Which is of course a good thing, but I came away a little discomfitted. Not like with passionate writings that leave me self-castigating and guilt-ridden, which is what I expected, but just ... not as delighted as I thought I would be.
Most of the chapters are descriptive. They talk about stories told by the Wsanec people (Saanich) about their home places; about how to harvest bark or berries or fish; about how to prepare things for eating or weaving; that sort of thing. Great stuff, all of it, but there's no guiding message, like I'm used to from Derrick Jensen or Carol J. Adams or Terry Glavin or Wallace Stegner. Instead the first seven of her eight chapters function as a kind of apprenticeship. The final chapter addresses programs and actions, but I think it only makes sense fully if it's read after all the others.

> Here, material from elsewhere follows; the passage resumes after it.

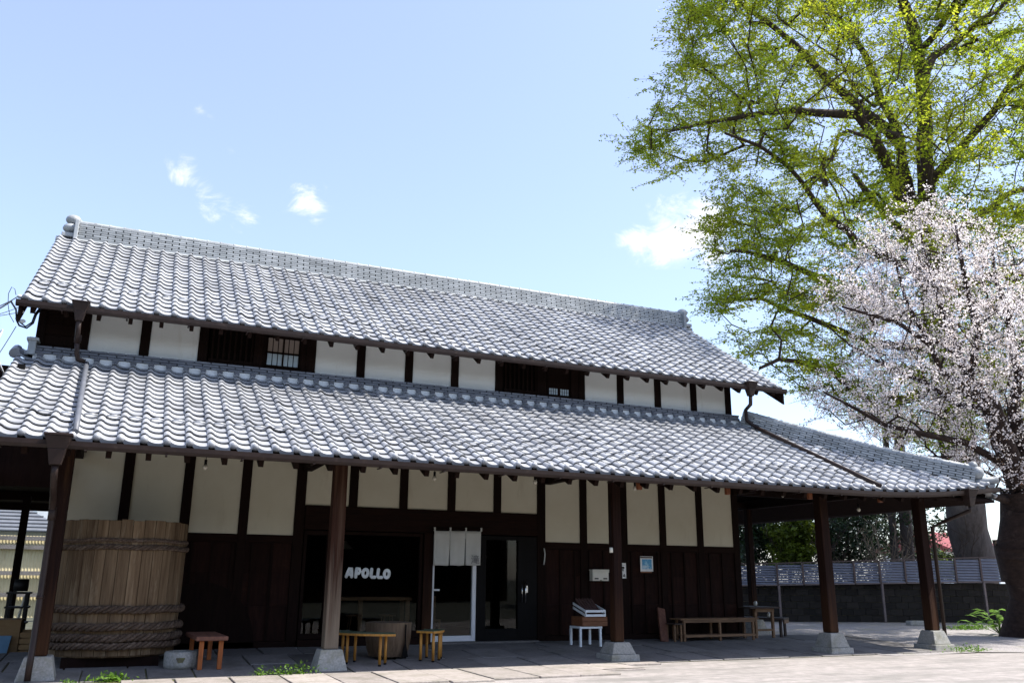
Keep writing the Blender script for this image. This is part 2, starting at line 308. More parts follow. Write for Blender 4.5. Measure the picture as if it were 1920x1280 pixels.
# walls: timber frame in the plane y=0
for i in range(15):
    x = i*H
    lo_, hi_ = .14, 5.62
    if 5 <= i <= 8: lo_ = 2.04
    wdt = PW if i not in (4, 9) else .17
    P('wall_post', MB().box(x-wdt/2, x+wdt/2, -.035, .12, lo_, hi_), 'darkwood', bevel=.006)
Z1, Z2, Z3 = 4.71, 1.915, 2.425
P('wall_plate', MB().box(-.66, 14*H+.08, -.02, .13, 5.40, 5.60), 'beamwood')
for i in range(14):
    x0, x1 = i*H+PW/2, (i+1)*H-PW/2
    if i not in (2, 3, 8, 9): P('plaster_panel', MB().box(x0+.002, x1-.002, -.008, .09, Z1-.25, 5.40), 'plaster')
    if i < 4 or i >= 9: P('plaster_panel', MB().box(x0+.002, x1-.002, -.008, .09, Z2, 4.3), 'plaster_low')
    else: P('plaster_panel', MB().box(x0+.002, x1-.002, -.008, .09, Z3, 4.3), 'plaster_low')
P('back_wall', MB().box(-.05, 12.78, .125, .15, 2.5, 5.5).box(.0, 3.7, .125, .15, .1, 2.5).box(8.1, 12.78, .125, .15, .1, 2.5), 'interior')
def pent(x0, x1, zb):
    pr = [(.13, zb), (5.33, zb), (5.33, 5.55), (2.73, 7.25), (.13, 5.55)]
    return MB().add([(x, a, b) for x in (x0, x1) for a, b in pr], [(4, 3, 2, 1, 0), (5, 6, 7, 8, 9)]+[(i, (i+1) % 5, 5+(i+1) % 5, 5+i) for i in range(5)])
P('gable_wall', pent(-.64, -.56, 3.6), 'darkwood'); P('side_wall', MB().box(-.06, .0, .13, 5.45, .1, 4), 'darkwood')
P('gable_wall', pent(12.72, 12.80, .1), 'board')
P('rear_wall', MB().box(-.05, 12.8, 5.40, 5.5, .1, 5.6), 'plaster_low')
# dark weatherboard bay at the left end of the upper storey
for k in range(6): P('weather_board', MB().box(-.64, -PW/2-.002, -.012-.008*(k % 2), .1, 4.42+k*.17, 4.42+k*.17+.165), 'darkwood')
P('corner_post', MB().box(-.68, -.56, -.035, .12, 4.4, 5.6), 'darkwood', bevel=.006)
# beams
P('sill_rail', MB().box(PW/2, 3.64-.09, -.03, .1, Z2-.13, Z2-.002), 'beamwood', bevel=.005)
P('sill_rail', MB().box(8.18+.09, 12.73-PW/2, -.03, .1, Z2-.13, Z2-.002), 'beamwood', bevel=.005)
P('lintel_beam', MB().box(3.64+.09, 8.18-.09, -.05, .12, 2.02, Z3-.002), 'beamwood', bevel=.008)
# wainscot
def wains(x0, x1):
    n = max(1, round((x1-x0)/.303)); wd = (x1-x0)/n
    for k in range(n):
        a = x0+k*wd
        for zz0, zz1 in ((.24, .78), (.785, 1.30), (1.305, Z2-.135)):
            P('wainscot_board', MB().box(a+.003, a+wd-.003, -.006-rs.uniform(0, .006), .05, zz0, zz1), 'board')
        P('batten', MB().box(a-.018, a+.018, -.03, -.0125, .24, Z2-.135), 'darkwood')
    P('base_rail', MB().box(x0, x1, -.045, .09, .13, .235), 'beamwood', bevel=.006)
    P('foundation_stone', MB().box(x0, x1, -.10, .12, .0, .125), 'slab', bevel=.015)
wains(PW/2, 3.64-.09); wains(8.18+.09, 12.73-PW/2)
# round timber leaning trace: old arched board door low in the left wainscot
m = MB(); arc = [(2.2+.85*math.cos(a), .15+1.0*math.sin(a)) for a in np.linspace(0, math.pi, 20)]
n = len(arc); m.add([(a, -.045, b) for a, b in arc]+[(a, -.03, b) for a, b in arc], [tuple(range(n))]+[(i, i+1, n+i+1, n+i) for i in range(n-1)]+[(n-1, 0, n, 2*n-1)])
P('arched_board', m, 'darkwood')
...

Much like Turner herself had to serve a lengthy apprenticeship with her friends and sources among the First Nations peoples of B.C., we have to serve a surrogate apprenticeship with her before we can come to understand what she's telling us.
I think I knew enough that I could have received the final chapter without preparation, so I was champing at the bit all the way through wanting to get on to something other than description, but that just means I'm not her target audience with this book. It has sold fairly well, I think, and it's had some positive reviews (like this one in the Georgia Straight by Glavin, even though it's more focused on two other books).
Besides, it's not a traditional non-fiction book; this is how she writes her academic books and articles, descriptively rather than prescriptively, with an eye toward increasing other people's knowledge about a subject. Her academic writing is lovingly detailed and accessible, though her love for details can make it run longer than you think is absolutely necessary -- and while I enjoyed this book, and can see myself giving it as a gift, I kind of preferred her academic work.
Which may, of course, say more about my own geek status than about Nancy Turner....
Comments
Have you read Robin Wall Kimmerer's book _Gathering Moss_?
Nancy Turner is one of my very favourite people; her academic writing is clear and thorough and still warm, so is her non-academic writing, but if I'm honest, I don't feel like I get much extra from her non-academic work. Well worth your time, though.